Bancarotta Riz Office. Amministratori condannati: tre anni all’ex sindaco Berri

Mercoledì 13 Maggio 2020 di Cristina Antonutti
Vincenzo Berri, ex sindaco di Meduna di Livenza
MEDUNA DI LIVENZA Condannati i due amministratori, assolto il prestanome. Si è chiuso ieri il processo sulla bancarotta della Riz Office, la società dell’imprenditore sacilese Sergio Zaia, ex presidente del Distretto del Mobile, uscito dal processo due anni fa con un patteggiamento (16 mesi con la condizionale).
Davanti al collegio presieduto dal giudice Alberto Rossi sono state esaminate le posizioni Vincenzo Berri, 63 anni, di Meduna di Livenza, dove ha ricoperto la carica di sindaco, Antonio Cristofanelli, 61, di Chieti e di Giuliano Alberghetti, 69, di Meduna di Livenza, tutti coinvolti in qualità di amministratori.
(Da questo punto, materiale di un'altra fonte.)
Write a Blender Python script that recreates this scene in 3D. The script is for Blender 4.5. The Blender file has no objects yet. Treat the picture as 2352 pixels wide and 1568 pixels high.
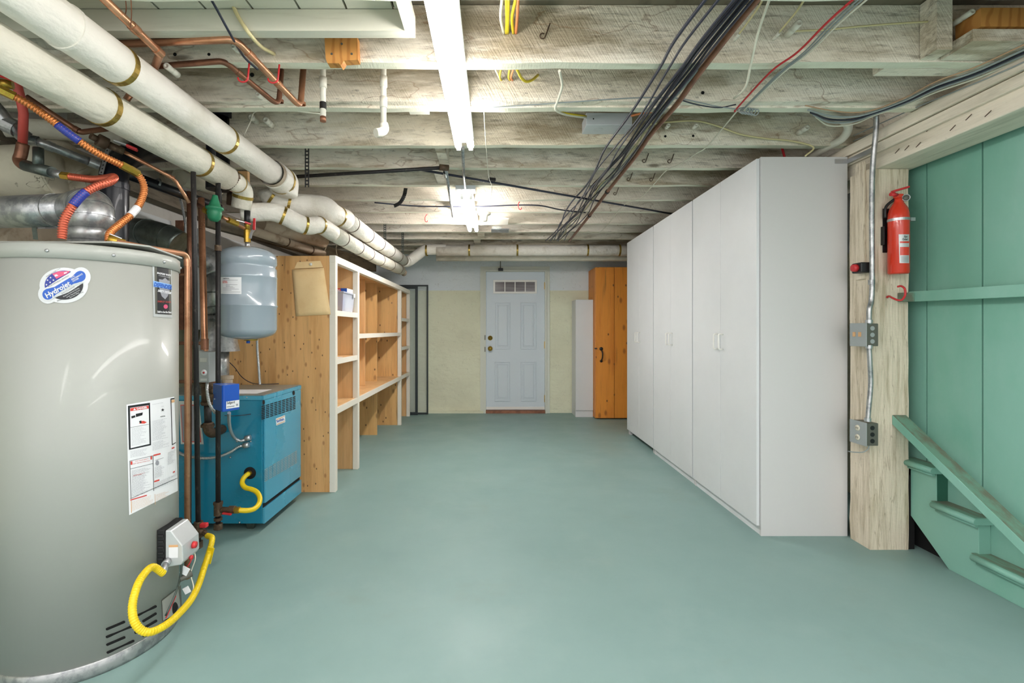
import bpy, bmesh, math, random
from mathutils import Vector, Matrix
R = random.Random(7)
PI = math.pi
scene = bpy.context.scene
COL = scene.collection

# ---------------------------------------------------------------- camera
F, CX, CY, H = 1100.0, 1135.0, 757.0, 1.2      # focal length and vanishing point in pixels of 2352x1568, eye height in metres
cam_data = bpy.data.cameras.new('camera')
cam = bpy.data.objects.new('camera', cam_data)
COL.objects.link(cam)
cam.location = (0, 0, H)
cam.rotation_euler = (PI / 2, 0, 0)
cam_data.sensor_width = 36
cam_data.lens = 36 * F / 2352
cam_data.shift_x = (1176 - CX) / 2352
cam_data.shift_y = -(784 - CY) / 2352
cam_data.clip_start = 0.05
scene.camera = cam

# ---------------------------------------------------------------- world, exposure
world = bpy.data.worlds.new('world')
scene.world = world
world.use_nodes = True
bg = world.node_tree.nodes['Background']
bg.inputs[0].default_value = (1.0, 0.98, 0.97, 1)
bg.inputs[1].default_value = 0.95
scene.view_settings.view_transform = 'Standard'
scene.view_settings.look = 'None'
scene.view_settings.exposure = 1.0
scene.view_settings.gamma = 1
scene.view_settings.use_curve_mapping = False
TUBE_POWER = 14.0                # emission of the fluorescent tubes
scene.cycles.max_bounces = 6
scene.cycles.diffuse_bounces = 4

ZJ = 2.28                       # underside of the ceiling joists


def P(px, py, Y):
    return Vector(((px - CX) * Y / F, Y, H - (py - CY) * Y / F))


def PZ(px, py, z):
    Y = (H - z) * F / (py - CY)
    return Vector(((px - CX) * Y / F, Y, z))


def PX(px, py, X):
    Y = X * F / (px - CX)
    return Vector((X, Y, H - (py - CY) * Y / F))


# ---------------------------------------------------------------- materials
def lin(c):
    out = []
    for v in c[:3]:
        v = v / 255.0
        out.append(v / 12.92 if v <= 0.04045 else ((v + 0.055) / 1.055) ** 2.4)
    return (*out, 1)


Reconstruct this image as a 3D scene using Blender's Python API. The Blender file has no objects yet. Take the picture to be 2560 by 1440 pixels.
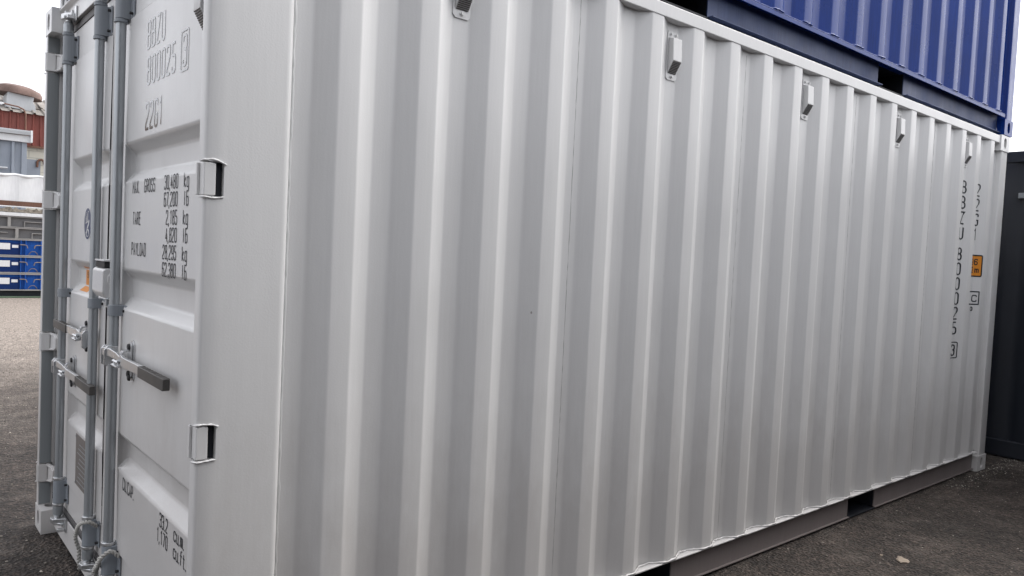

Alberghetti, difeso dall’avvocato Matteo Brovedani, ieri è stato assolto perché il fatto non costituisce reato. Era solo un prestanome e non aveva alcun potere decisionale. Berri e Cristofanelli - difesi rispettivamente da Olga Fabris e Pierpaolo Alegiani - sono stati condannati a 3 anni di reclusione ciascuno, oltre alle pene interdittive e all’inabilitazione per tre anni. Per i periodi di gestione non riferibili alla loro amministrazione, sono stati assolti. Alla curatela fallimentare, rappresentata da Marco Bianchet e costituitasi parte civile con l’avvocato Serena Giliberti, è stata riconosciuta una provvisionale di 50mila euro. Il risarcimento dovrà essere quantificato in separata sede.
LA VICENDA
Riz Office fallì nel febbraio 2013 con un passivo di oltre 5,5 milioni e un tentativo di concordato preventivo andato male. Nel 2012 fu venduta alla One Trust di Ortona (Chieti), società costituita per rilevare Riz Office e affidata a Stefano Parisio, presentato come il manager che l’avrebbe traghettata verso i nuovi mercati dell’Est. In realtà Parisio (deceduto prima della chiusura delle indagini) era soltanto un prestanome. Per qualche settimana firmò atti ufficiali, finché la polizia non lo arrestò (era ricercato per scontare pene per 10 anni, relative a truffe e ricettazione di assegni). Da quel momento la situazione precipitò. Entrò in scena Berri, che cercò di salvare l’azienda chiedendo un concordato preventivo. Il crac, però, fu inevitabile.
LE CONTESTAZIONI La Procura in seguito ha individuato ipotesi distrattive e un ritardo nella richiesta del fallimento che aveva aggravato così il dissesto (1,5 milioni la perdita d’esercizio 2011 e 378 mila euro quella del 2012). Erano contestate anche “operazioni dolose” relative al 2009 e 2010, anni che non si erano chiusi con un deficit, ma non riferibili alla gestione di Berri e Cristofanelli.